Our main building block is the language driver, each language driver provides parsing services for one language. It can be written in any language and is packaged as a standard Docker container. These containers are executed by the bblfshd server in a very specific runtime.
A language driver is a program, containerized with Docker, that takes file parsing requests with source code and replies with a UAST representation of the provided source code or an error message.
Our implementations of language drivers are composed of two pieces: a native driver (code parser), that can be written in any language (usually the source language) and an driver server (AST-to-UAST normalizer) written in Go. In the case of native drivers written in Go or other languages producing linkable object files or shared library, the native driver and UAST normalizer might be combined by dynamic or static linking without a separate runnable component.

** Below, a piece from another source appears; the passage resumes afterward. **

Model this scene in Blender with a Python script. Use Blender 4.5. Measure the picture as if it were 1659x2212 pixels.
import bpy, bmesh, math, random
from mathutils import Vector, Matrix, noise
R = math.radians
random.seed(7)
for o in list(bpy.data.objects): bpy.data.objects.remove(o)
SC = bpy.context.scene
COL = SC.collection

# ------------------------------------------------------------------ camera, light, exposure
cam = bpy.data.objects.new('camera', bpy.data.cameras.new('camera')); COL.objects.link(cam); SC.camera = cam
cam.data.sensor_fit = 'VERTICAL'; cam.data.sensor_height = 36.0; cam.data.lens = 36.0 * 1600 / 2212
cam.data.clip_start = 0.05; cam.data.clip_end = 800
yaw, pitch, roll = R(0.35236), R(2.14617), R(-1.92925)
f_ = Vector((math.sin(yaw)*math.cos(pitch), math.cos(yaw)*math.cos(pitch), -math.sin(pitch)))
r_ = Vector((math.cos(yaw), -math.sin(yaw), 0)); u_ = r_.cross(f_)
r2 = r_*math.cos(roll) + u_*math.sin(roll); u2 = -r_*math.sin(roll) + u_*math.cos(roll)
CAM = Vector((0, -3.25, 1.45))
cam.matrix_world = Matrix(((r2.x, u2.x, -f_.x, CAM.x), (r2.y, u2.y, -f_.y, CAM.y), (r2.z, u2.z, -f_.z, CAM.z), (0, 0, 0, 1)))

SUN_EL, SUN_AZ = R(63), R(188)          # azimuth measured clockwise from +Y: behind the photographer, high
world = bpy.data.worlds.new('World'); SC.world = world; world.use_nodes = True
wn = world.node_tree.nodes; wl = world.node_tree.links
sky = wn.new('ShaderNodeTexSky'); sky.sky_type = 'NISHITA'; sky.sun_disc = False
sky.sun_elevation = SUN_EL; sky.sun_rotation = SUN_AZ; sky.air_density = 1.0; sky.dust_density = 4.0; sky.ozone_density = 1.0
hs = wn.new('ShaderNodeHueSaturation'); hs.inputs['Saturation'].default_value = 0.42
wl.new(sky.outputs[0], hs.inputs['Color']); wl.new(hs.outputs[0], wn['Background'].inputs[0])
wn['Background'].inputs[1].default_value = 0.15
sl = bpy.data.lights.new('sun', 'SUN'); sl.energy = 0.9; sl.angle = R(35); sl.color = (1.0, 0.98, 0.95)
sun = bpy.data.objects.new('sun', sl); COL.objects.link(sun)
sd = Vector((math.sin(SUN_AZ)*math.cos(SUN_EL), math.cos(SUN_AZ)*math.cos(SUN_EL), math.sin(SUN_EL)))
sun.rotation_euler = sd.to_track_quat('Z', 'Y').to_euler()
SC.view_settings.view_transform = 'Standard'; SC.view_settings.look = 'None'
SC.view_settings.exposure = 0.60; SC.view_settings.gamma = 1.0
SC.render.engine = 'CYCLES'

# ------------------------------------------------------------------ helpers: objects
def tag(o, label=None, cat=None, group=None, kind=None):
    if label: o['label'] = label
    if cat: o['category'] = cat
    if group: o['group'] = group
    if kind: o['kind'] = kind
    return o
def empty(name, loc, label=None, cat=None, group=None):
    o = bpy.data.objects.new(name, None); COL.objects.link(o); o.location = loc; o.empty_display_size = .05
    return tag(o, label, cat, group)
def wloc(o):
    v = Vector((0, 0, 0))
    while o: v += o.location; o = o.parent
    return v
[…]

The entry point of the container is the Go driver server exposed though gRPC protocol. It then communicates all the parse requests to the native driver process using simple JSON messages via stdin/stdout.
bblfshd is the higher level component of the architecture managing client requests (done via gRPC using a simple protocol) with the containerized language drivers which it orchestrates to keep warm instances, pools and handling any other orchestration needs.
The server itself is also designed to run inside a container allowing an easy deployment and operation.
The server executes driver in a very constrained and lightweight driver runtime based on libcontainer.
The runtime executes the driver contained in a standard Docker container in an isolated namespace and cgroup avoiding Docker's complex filesystems or networking features.
Drivers must assume:
- No network interface.
- Only one core available.
Currently we're allowing drivers to write on their container disk, although this might be disallowed in the future.